Limbaugh / Obama


Rush Limbaugh says Obama should come on his show. Michael Crowley says maybe Obama should take him up on that “If Rush really is the leader of the opposition, then why not talk to the opposition?”

What’s the worst that can happen? If the concern is elevating Limbaugh, well, he’s already been plenty elevated these past few days. And if Limbaugh acts like an ass and disrespects the president then all the more fodder for the idea that conservatives are nasty sore losers, which is a political winner for the White House. Hell, Obama might even win over some dittoheads. It would be an amazing political-cultural moment, that’s for sure.

It’s worth saying that it would actually be unusual for a President of the United States to debate the formal leader of the opposition. George Bush didn’t debate Harry Reid when the Democratic Senate minority was the main obstacle to his legislation in 2005-6 and he didn’t debate Nancy Pelosi when the Democratic House majority was the main locus of opposition to his administration. Bill Clinton didn’t debate Newt Gingrich. In our system, presidents usually affect quasi-monarchical disdain for direct engagement with the enemy.

The larger issue, meanwhile, is that the stakes would be off-kilter. If they went at it, and 25 percent of people came away impressed by Rush while 40 percent were impressed by Obama and the remaining 35 percent deemed the whole thing dumb, that would be a net benefit for Rush (who’s just a radio host, happy to have the allegiance of a large-and-impassioned minority) and a net loss for Obama (who’s a national politician who needs a broad base of support) notwithstanding the fact that Obama would have “won” in a strict sense.

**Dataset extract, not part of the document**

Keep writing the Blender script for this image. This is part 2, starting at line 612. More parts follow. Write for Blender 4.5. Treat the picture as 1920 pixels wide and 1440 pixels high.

Right now, the White House is trying to exploit that mismatch. Actual GOP elected officials are, like Obama, dependent on a broad base of support. Rush isn’t, anymore than I am. So making him the public face of opposition winds up making the real opposition look bad. But the point is to win the fight with the real opposition—the folks who need to stand for re-election—not with the radio host.